WORK INSTRUCTIONS:
Leave out the images and repeat the listing below without a single change.

☆ ☆ ☆ ☆

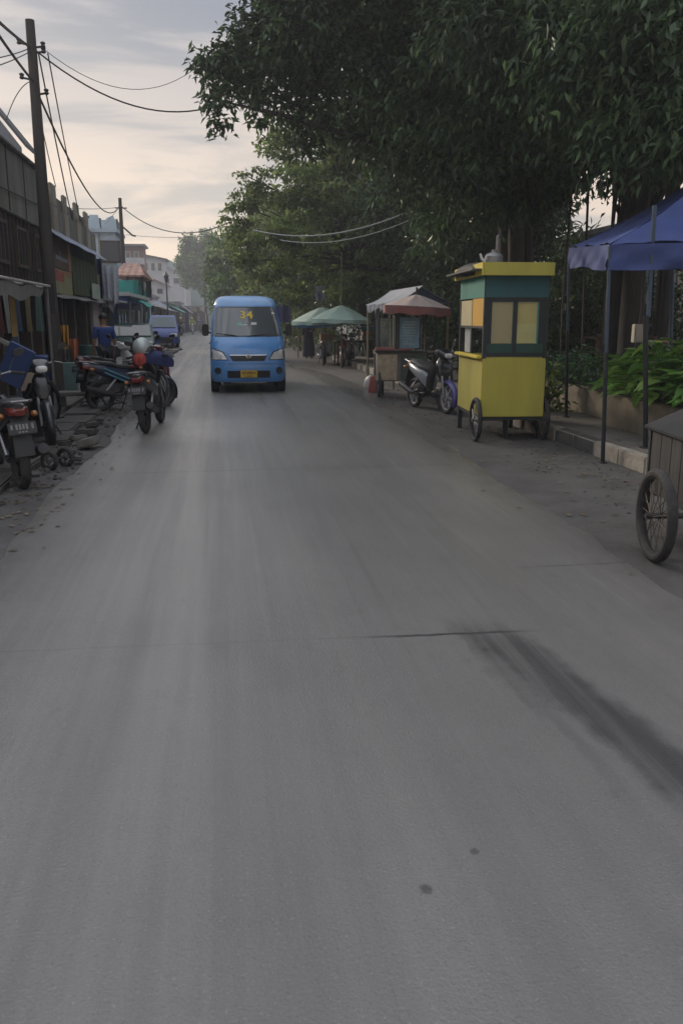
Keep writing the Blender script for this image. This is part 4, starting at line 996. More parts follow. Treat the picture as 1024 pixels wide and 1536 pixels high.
MB().box(.225, .95, .0, .70, .325, .345).build('cart_floor', WOOD, pc)
for x in (.19, .97):
    for y in (-.025, .722): MB().box(x - .0, x + .035, y, y + .03, .12 if y > 0 else .30, .79).build('corner_post', FRM, pc)
b = MB(); b.prism([(.165, .79), (.60, .985), (1.04, .80), (1.04, .822), (.60, 1.008), (.16, .812)], 'Y', -.10, .80); b.build('lid', WOODD, pc, bevel=.006)
MB().tube([(.25, .70, .31), (.25, -.75, .62), (.93, -.75, .62), (.93, .70, .31)], .016, 8).build('push_handle', IRON, pc)
MB().tube([(.19, -.04, .31), (1.0, -.04, .31)], .018, 8).build('front_bar', STEEL, pc)
b = MB().tube([(.195, -.04, .62), (.98, -.04, .63)], .012, 6); b.build('rope', M('pale_rope', (.35, .28, .16), .9), pc)
b = MB()
b.box(.26, .9, .08, .66, .346, .74); b.build('cart_load', M('dark_sacking', (.03, .03, .03), .9, 0, .3, 6, .5), pc, bevel=.04)

# ------------------------------------------------------------------ planters, plants, railing
PLC = M('planter_concrete', (.20, .17, .125), .85, 0, .25, 2.5, .4, dirt=.65, dirtcol=(.055, .048, .04), stretch=(1, 1, .5))
SOIL = M('soil', (.03, .024, .018), .95, 0, .4, 10, .8)
def planter(label, x0, x1, y0, y1, h):
    r = thing('planter', label, 'planter', ((x0 + x1) / 2, (y0 + y1) / 2, .178))
    b = MB(); y = y0; k_ = 0
    for (a0, a1, c0_, c1_) in ((x0, x0 + .14, y0, y1), (x1 - .14, x1, y0, y1), (x0 + .142, x1 - .142, y0, y0 + .14), (x0 + .142, x1 - .142, y1 - .14, y1)):
        n = max(1, int((c1_ - c0_) / 1.0)); stp = (c1_ - c0_) / n
        for i in range(n): b.box(a0 + rng.uniform(0, .006), a1, c0_ + i * stp + .003, c0_ + (i + 1) * stp - .003, .175, .178 + h + rng.uniform(-.006, .006))
    b.build('wall', PLC, r, bevel=.012, world=True)
    MB().box(x0 + .1, x1 - .1, y0 + .1, y1 - .1, .175, .178 + h - .08).build('soil', SOIL, r, world=True)
    return r
planter('pale stained concrete planter full of broad leaves, beside the push cart', 5.14, 6.9, 5.0, 10.75, .42)
planter('darker low concrete planter behind the canopy leg, past the leafy one', 5.45, 7.2, 10.95, 17.5, .40)
def leaf_array(centers, axes, norms, Ls, Ws):
    """kite leaves: four vertices, two faces folded on the midrib"""
    n = len(centers)
    side = np.cross(axes, norms); side /= np.linalg.norm(side, axis=1)[:, None] + 1e-9
    nn = np.cross(side, axes)
    base = centers - axes * Ls[:, None] * .5; tip = centers + axes * Ls[:, None] * .5
    mid = centers - axes * Ls[:, None] * .05 + nn * Ws[:, None] * .22
    tip = tip - nn * Ls[:, None] * .10
    v = np.stack([base, mid - side * Ws[:, None] * .5, tip, mid + side * Ws[:, None] * .5], 1).reshape(-1, 3)
    o = np.arange(n)[:, None] * 4
    f = np.concatenate([o + np.array([0, 1, 2]), o + np.array([0, 2, 3])], 1).reshape(-1, 3)
    return v, f
def np_mesh(name, v, f, mat, parent=None, smooth=False):
    me = bpy.data.meshes.new(name)
    me.vertices.add(len(v)); me.vertices.foreach_set('co', v.astype(np.float32).ravel())
    me.loops.add(f.size); me.loops.foreach_set('vertex_index', f.astype(np.int32).ravel())
    k_ = f.shape[1]
    me.polygons.add(len(f)); me.polygons.foreach_set('loop_start', np.arange(0, f.size, k_, dtype=np.int32)); me.polygons.foreach_set('loop_total', np.full(len(f), k_, dtype=np.int32))
    me.update(calc_edges=True); me.validate()
    me.materials.append(mat)
    o = bpy.data.objects.new(name, me); COL.objects.link(o)
    if parent is not None: o.parent = parent
    return o
def blade_leaf(b, base, dr, up, ln, wd, curl):
    """broad leaf of a 5 x 3 grid with a folded midrib and a drooping tip"""
    dr = dr.normalized(); sd = dr.cross(up).normalized(); nn = sd.cross(dr).normalized()
    prof = (.08, .75, 1.0, .8, .4, .04)
    def fn(u, v):
        k_ = v * 5; i = int(min(4, k_)); w_ = prof[i] + (prof[i + 1] - prof[i]) * (k_ - i)
        q = 2 * u - 1
        return base + dr * ln * v + sd * q * w_ * wd * .5 + nn * (abs(q) * w_ * wd * .22 - curl * ln * v * v + .02 * wd * math.sin(v * 20) * abs(q))
    b.grid(fn, 4, 7)
LEAFY = leafmat('broad_leaf', (.09, .19, .04), (.16, .33, .065), (.30, .46, .11), .34, .35)
LEAFD = leafmat('dark_broad_leaf', (.025, .07, .03), (.045, .11, .04), (.07, .15, .05), .2, .4)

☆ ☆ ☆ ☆

ANSWER TO THE TASK:
Keep writing the Blender script for this image. This is part 4, starting at line 996. More parts follow. Treat the picture as 1024 pixels wide and 1536 pixels high.
MB().box(.225, .95, .0, .70, .325, .345).build('cart_floor', WOOD, pc)
for x in (.19, .97):
    for y in (-.025, .722): MB().box(x - .0, x + .035, y, y + .03, .12 if y > 0 else .30, .79).build('corner_post', FRM, pc)
b = MB(); b.prism([(.165, .79), (.60, .985), (1.04, .80), (1.04, .822), (.60, 1.008), (.16, .812)], 'Y', -.10, .80); b.build('lid', WOODD, pc, bevel=.006)
MB().tube([(.25, .70, .31), (.25, -.75, .62), (.93, -.75, .62), (.93, .70, .31)], .016, 8).build('push_handle', IRON, pc)
MB().tube([(.19, -.04, .31), (1.0, -.04, .31)], .018, 8).build('front_bar', STEEL, pc)
b = MB().tube([(.195, -.04, .62), (.98, -.04, .63)], .012, 6); b.build('rope', M('pale_rope', (.35, .28, .16), .9), pc)
b = MB()
b.box(.26, .9, .08, .66, .346, .74); b.build('cart_load', M('dark_sacking', (.03, .03, .03), .9, 0, .3, 6, .5), pc, bevel=.04)

# ------------------------------------------------------------------ planters, plants, railing
PLC = M('planter_concrete', (.20, .17, .125), .85, 0, .25, 2.5, .4, dirt=.65, dirtcol=(.055, .048, .04), stretch=(1, 1, .5))
SOIL = M('soil', (.03, .024, .018), .95, 0, .4, 10, .8)
def planter(label, x0, x1, y0, y1, h):
    r = thing('planter', label, 'planter', ((x0 + x1) / 2, (y0 + y1) / 2, .178))
    b = MB(); y = y0; k_ = 0
    for (a0, a1, c0_, c1_) in ((x0, x0 + .14, y0, y1), (x1 - .14, x1, y0, y1), (x0 + .142, x1 - .142, y0, y0 + .14), (x0 + .142, x1 - .142, y1 - .14, y1)):
        n = max(1, int((c1_ - c0_) / 1.0)); stp = (c1_ - c0_) / n
        for i in range(n): b.box(a0 + rng.uniform(0, .006), a1, c0_ + i * stp + .003, c0_ + (i + 1) * stp - .003, .175, .178 + h + rng.uniform(-.006, .006))
    b.build('wall', PLC, r, bevel=.012, world=True)
    MB().box(x0 + .1, x1 - .1, y0 + .1, y1 - .1, .175, .178 + h - .08).build('soil', SOIL, r, world=True)
    return r
planter('pale stained concrete planter full of broad leaves, beside the push cart', 5.14, 6.9, 5.0, 10.75, .42)
planter('darker low concrete planter behind the canopy leg, past the leafy one', 5.45, 7.2, 10.95, 17.5, .40)
def leaf_array(centers, axes, norms, Ls, Ws):
    """kite leaves: four vertices, two faces folded on the midrib"""
    n = len(centers)
    side = np.cross(axes, norms); side /= np.linalg.norm(side, axis=1)[:, None] + 1e-9
    nn = np.cross(side, axes)
    base = centers - axes * Ls[:, None] * .5; tip = centers + axes * Ls[:, None] * .5
    mid = centers - axes * Ls[:, None] * .05 + nn * Ws[:, None] * .22
    tip = tip - nn * Ls[:, None] * .10
    v = np.stack([base, mid - side * Ws[:, None] * .5, tip, mid + side * Ws[:, None] * .5], 1).reshape(-1, 3)
    o = np.arange(n)[:, None] * 4
    f = np.concatenate([o + np.array([0, 1, 2]), o + np.array([0, 2, 3])], 1).reshape(-1, 3)
    return v, f
def np_mesh(name, v, f, mat, parent=None, smooth=False):
    me = bpy.data.meshes.new(name)
    me.vertices.add(len(v)); me.vertices.foreach_set('co', v.astype(np.float32).ravel())
    me.loops.add(f.size); me.loops.foreach_set('vertex_index', f.astype(np.int32).ravel())
    k_ = f.shape[1]
    me.polygons.add(len(f)); me.polygons.foreach_set('loop_start', np.arange(0, f.size, k_, dtype=np.int32)); me.polygons.foreach_set('loop_total', np.full(len(f), k_, dtype=np.int32))
    me.update(calc_edges=True); me.validate()
    me.materials.append(mat)
    o = bpy.data.objects.new(name, me); COL.objects.link(o)
    if parent is not None: o.parent = parent
    return o
def blade_leaf(b, base, dr, up, ln, wd, curl):
    """broad leaf of a 5 x 3 grid with a folded midrib and a drooping tip"""
    dr = dr.normalized(); sd = dr.cross(up).normalized(); nn = sd.cross(dr).normalized()
    prof = (.08, .75, 1.0, .8, .4, .04)
    def fn(u, v):
        k_ = v * 5; i = int(min(4, k_)); w_ = prof[i] + (prof[i + 1] - prof[i]) * (k_ - i)
        q = 2 * u - 1
        return base + dr * ln * v + sd * q * w_ * wd * .5 + nn * (abs(q) * w_ * wd * .22 - curl * ln * v * v + .02 * wd * math.sin(v * 20) * abs(q))
    b.grid(fn, 4, 7)
LEAFY = leafmat('broad_leaf', (.09, .19, .04), (.16, .33, .065), (.30, .46, .11), .34, .35)
LEAFD = leafmat('dark_broad_leaf', (.025, .07, .03), (.045, .11, .04), (.07, .15, .05), .2, .4)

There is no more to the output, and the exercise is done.